**Exercise prompt**
Every line of the data must be copied exactly.

**Supplied data**

_____

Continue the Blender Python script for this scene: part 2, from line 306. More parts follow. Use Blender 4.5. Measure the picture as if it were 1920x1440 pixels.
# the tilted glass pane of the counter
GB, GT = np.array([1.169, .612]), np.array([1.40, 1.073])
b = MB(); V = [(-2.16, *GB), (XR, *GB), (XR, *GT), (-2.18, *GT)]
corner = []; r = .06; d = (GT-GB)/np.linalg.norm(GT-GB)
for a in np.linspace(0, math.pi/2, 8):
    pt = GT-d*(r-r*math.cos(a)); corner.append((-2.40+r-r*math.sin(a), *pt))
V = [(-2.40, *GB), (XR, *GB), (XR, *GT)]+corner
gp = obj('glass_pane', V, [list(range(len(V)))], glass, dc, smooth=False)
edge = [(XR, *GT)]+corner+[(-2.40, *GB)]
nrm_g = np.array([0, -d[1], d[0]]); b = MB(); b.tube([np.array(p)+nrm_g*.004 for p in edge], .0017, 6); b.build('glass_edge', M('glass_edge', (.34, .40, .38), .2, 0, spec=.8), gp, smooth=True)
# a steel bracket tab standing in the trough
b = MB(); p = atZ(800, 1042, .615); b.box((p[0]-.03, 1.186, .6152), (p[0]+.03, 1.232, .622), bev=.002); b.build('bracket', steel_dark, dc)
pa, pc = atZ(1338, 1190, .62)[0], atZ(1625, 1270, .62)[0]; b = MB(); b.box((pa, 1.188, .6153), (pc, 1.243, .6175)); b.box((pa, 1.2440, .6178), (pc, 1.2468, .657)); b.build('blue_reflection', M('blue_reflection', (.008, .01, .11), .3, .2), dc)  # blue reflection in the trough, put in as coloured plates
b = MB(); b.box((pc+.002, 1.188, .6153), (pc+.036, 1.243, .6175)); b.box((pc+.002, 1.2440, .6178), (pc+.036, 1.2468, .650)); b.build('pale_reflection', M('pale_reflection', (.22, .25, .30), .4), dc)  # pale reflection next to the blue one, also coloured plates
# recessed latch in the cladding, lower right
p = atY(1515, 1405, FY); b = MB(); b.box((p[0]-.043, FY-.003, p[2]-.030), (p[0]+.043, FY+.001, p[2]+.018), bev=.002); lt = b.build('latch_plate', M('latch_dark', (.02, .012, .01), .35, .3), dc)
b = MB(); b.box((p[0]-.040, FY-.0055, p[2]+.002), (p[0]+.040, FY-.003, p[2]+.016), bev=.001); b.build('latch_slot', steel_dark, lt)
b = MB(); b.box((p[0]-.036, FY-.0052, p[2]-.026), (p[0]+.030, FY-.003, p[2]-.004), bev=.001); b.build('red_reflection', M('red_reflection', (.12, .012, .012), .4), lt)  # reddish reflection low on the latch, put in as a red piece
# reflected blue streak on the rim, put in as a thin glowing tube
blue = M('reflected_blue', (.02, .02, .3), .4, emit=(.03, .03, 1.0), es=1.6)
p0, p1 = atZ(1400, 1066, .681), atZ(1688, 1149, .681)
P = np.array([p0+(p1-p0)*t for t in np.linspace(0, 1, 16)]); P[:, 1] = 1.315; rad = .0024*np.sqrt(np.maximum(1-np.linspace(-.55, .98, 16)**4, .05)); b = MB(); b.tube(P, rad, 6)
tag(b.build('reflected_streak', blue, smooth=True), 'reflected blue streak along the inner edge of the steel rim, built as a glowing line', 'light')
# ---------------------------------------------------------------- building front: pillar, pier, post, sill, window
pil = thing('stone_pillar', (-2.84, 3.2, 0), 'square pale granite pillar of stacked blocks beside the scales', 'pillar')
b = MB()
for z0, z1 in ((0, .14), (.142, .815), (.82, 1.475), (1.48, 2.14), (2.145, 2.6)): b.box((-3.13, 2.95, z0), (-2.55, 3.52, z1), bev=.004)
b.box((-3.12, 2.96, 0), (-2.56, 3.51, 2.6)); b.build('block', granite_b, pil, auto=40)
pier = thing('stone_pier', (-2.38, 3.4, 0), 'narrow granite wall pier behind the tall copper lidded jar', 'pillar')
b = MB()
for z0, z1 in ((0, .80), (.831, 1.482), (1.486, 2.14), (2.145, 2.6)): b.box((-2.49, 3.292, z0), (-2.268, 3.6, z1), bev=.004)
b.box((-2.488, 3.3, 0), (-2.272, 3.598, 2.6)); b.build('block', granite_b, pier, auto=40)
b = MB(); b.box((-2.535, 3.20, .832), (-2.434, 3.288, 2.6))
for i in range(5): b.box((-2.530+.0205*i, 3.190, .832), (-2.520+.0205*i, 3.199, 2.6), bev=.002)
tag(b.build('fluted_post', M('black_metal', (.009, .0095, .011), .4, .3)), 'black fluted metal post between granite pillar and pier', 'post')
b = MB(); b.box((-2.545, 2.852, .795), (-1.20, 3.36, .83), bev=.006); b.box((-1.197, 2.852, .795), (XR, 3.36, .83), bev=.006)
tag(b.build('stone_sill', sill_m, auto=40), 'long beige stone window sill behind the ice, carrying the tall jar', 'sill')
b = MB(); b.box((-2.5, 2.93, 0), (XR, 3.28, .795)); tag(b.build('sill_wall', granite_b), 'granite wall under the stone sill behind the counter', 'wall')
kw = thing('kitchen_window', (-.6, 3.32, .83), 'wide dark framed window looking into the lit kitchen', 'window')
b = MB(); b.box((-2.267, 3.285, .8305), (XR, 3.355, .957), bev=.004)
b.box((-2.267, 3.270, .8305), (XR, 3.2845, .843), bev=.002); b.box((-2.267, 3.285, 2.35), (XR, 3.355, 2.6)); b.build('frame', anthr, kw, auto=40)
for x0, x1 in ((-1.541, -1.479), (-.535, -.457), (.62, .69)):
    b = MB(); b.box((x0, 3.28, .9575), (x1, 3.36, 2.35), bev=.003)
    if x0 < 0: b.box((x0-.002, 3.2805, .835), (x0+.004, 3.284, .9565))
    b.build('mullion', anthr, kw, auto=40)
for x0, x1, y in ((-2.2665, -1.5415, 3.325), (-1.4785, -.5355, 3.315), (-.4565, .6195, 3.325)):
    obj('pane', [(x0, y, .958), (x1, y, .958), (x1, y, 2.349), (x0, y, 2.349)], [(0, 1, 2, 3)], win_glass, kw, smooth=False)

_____

**Response to the exercise**
Continue the Blender Python script for this scene: part 2, from line 306. More parts follow. Use Blender 4.5. Measure the picture as if it were 1920x1440 pixels.
# the tilted glass pane of the counter
GB, GT = np.array([1.169, .612]), np.array([1.40, 1.073])
b = MB(); V = [(-2.16, *GB), (XR, *GB), (XR, *GT), (-2.18, *GT)]
corner = []; r = .06; d = (GT-GB)/np.linalg.norm(GT-GB)
for a in np.linspace(0, math.pi/2, 8):
    pt = GT-d*(r-r*math.cos(a)); corner.append((-2.40+r-r*math.sin(a), *pt))
V = [(-2.40, *GB), (XR, *GB), (XR, *GT)]+corner
gp = obj('glass_pane', V, [list(range(len(V)))], glass, dc, smooth=False)
edge = [(XR, *GT)]+corner+[(-2.40, *GB)]
nrm_g = np.array([0, -d[1], d[0]]); b = MB(); b.tube([np.array(p)+nrm_g*.004 for p in edge], .0017, 6); b.build('glass_edge', M('glass_edge', (.34, .40, .38), .2, 0, spec=.8), gp, smooth=True)
# a steel bracket tab standing in the trough
b = MB(); p = atZ(800, 1042, .615); b.box((p[0]-.03, 1.186, .6152), (p[0]+.03, 1.232, .622), bev=.002); b.build('bracket', steel_dark, dc)
pa, pc = atZ(1338, 1190, .62)[0], atZ(1625, 1270, .62)[0]; b = MB(); b.box((pa, 1.188, .6153), (pc, 1.243, .6175)); b.box((pa, 1.2440, .6178), (pc, 1.2468, .657)); b.build('blue_reflection', M('blue_reflection', (.008, .01, .11), .3, .2), dc)  # blue reflection in the trough, put in as coloured plates
b = MB(); b.box((pc+.002, 1.188, .6153), (pc+.036, 1.243, .6175)); b.box((pc+.002, 1.2440, .6178), (pc+.036, 1.2468, .650)); b.build('pale_reflection', M('pale_reflection', (.22, .25, .30), .4), dc)  # pale reflection next to the blue one, also coloured plates
# recessed latch in the cladding, lower right
p = atY(1515, 1405, FY); b = MB(); b.box((p[0]-.043, FY-.003, p[2]-.030), (p[0]+.043, FY+.001, p[2]+.018), bev=.002); lt = b.build('latch_plate', M('latch_dark', (.02, .012, .01), .35, .3), dc)
b = MB(); b.box((p[0]-.040, FY-.0055, p[2]+.002), (p[0]+.040, FY-.003, p[2]+.016), bev=.001); b.build('latch_slot', steel_dark, lt)
b = MB(); b.box((p[0]-.036, FY-.0052, p[2]-.026), (p[0]+.030, FY-.003, p[2]-.004), bev=.001); b.build('red_reflection', M('red_reflection', (.12, .012, .012), .4), lt)  # reddish reflection low on the latch, put in as a red piece
# reflected blue streak on the rim, put in as a thin glowing tube
blue = M('reflected_blue', (.02, .02, .3), .4, emit=(.03, .03, 1.0), es=1.6)
p0, p1 = atZ(1400, 1066, .681), atZ(1688, 1149, .681)
P = np.array([p0+(p1-p0)*t for t in np.linspace(0, 1, 16)]); P[:, 1] = 1.315; rad = .0024*np.sqrt(np.maximum(1-np.linspace(-.55, .98, 16)**4, .05)); b = MB(); b.tube(P, rad, 6)
tag(b.build('reflected_streak', blue, smooth=True), 'reflected blue streak along the inner edge of the steel rim, built as a glowing line', 'light')
# ---------------------------------------------------------------- building front: pillar, pier, post, sill, window
pil = thing('stone_pillar', (-2.84, 3.2, 0), 'square pale granite pillar of stacked blocks beside the scales', 'pillar')
b = MB()
for z0, z1 in ((0, .14), (.142, .815), (.82, 1.475), (1.48, 2.14), (2.145, 2.6)): b.box((-3.13, 2.95, z0), (-2.55, 3.52, z1), bev=.004)
b.box((-3.12, 2.96, 0), (-2.56, 3.51, 2.6)); b.build('block', granite_b, pil, auto=40)
pier = thing('stone_pier', (-2.38, 3.4, 0), 'narrow granite wall pier behind the tall copper lidded jar', 'pillar')
b = MB()
for z0, z1 in ((0, .80), (.831, 1.482), (1.486, 2.14), (2.145, 2.6)): b.box((-2.49, 3.292, z0), (-2.268, 3.6, z1), bev=.004)
b.box((-2.488, 3.3, 0), (-2.272, 3.598, 2.6)); b.build('block', granite_b, pier, auto=40)
b = MB(); b.box((-2.535, 3.20, .832), (-2.434, 3.288, 2.6))
for i in range(5): b.box((-2.530+.0205*i, 3.190, .832), (-2.520+.0205*i, 3.199, 2.6), bev=.002)
tag(b.build('fluted_post', M('black_metal', (.009, .0095, .011), .4, .3)), 'black fluted metal post between granite pillar and pier', 'post')
b = MB(); b.box((-2.545, 2.852, .795), (-1.20, 3.36, .83), bev=.006); b.box((-1.197, 2.852, .795), (XR, 3.36, .83), bev=.006)
tag(b.build('stone_sill', sill_m, auto=40), 'long beige stone window sill behind the ice, carrying the tall jar', 'sill')
b = MB(); b.box((-2.5, 2.93, 0), (XR, 3.28, .795)); tag(b.build('sill_wall', granite_b), 'granite wall under the stone sill behind the counter', 'wall')
kw = thing('kitchen_window', (-.6, 3.32, .83), 'wide dark framed window looking into the lit kitchen', 'window')
b = MB(); b.box((-2.267, 3.285, .8305), (XR, 3.355, .957), bev=.004)
b.box((-2.267, 3.270, .8305), (XR, 3.2845, .843), bev=.002); b.box((-2.267, 3.285, 2.35), (XR, 3.355, 2.6)); b.build('frame', anthr, kw, auto=40)
for x0, x1 in ((-1.541, -1.479), (-.535, -.457), (.62, .69)):
    b = MB(); b.box((x0, 3.28, .9575), (x1, 3.36, 2.35), bev=.003)
    if x0 < 0: b.box((x0-.002, 3.2805, .835), (x0+.004, 3.284, .9565))
    b.build('mullion', anthr, kw, auto=40)
for x0, x1, y in ((-2.2665, -1.5415, 3.325), (-1.4785, -.5355, 3.315), (-.4565, .6195, 3.325)):
    obj('pane', [(x0, y, .958), (x1, y, .958), (x1, y, 2.349), (x0, y, 2.349)], [(0, 1, 2, 3)], win_glass, kw, smooth=False)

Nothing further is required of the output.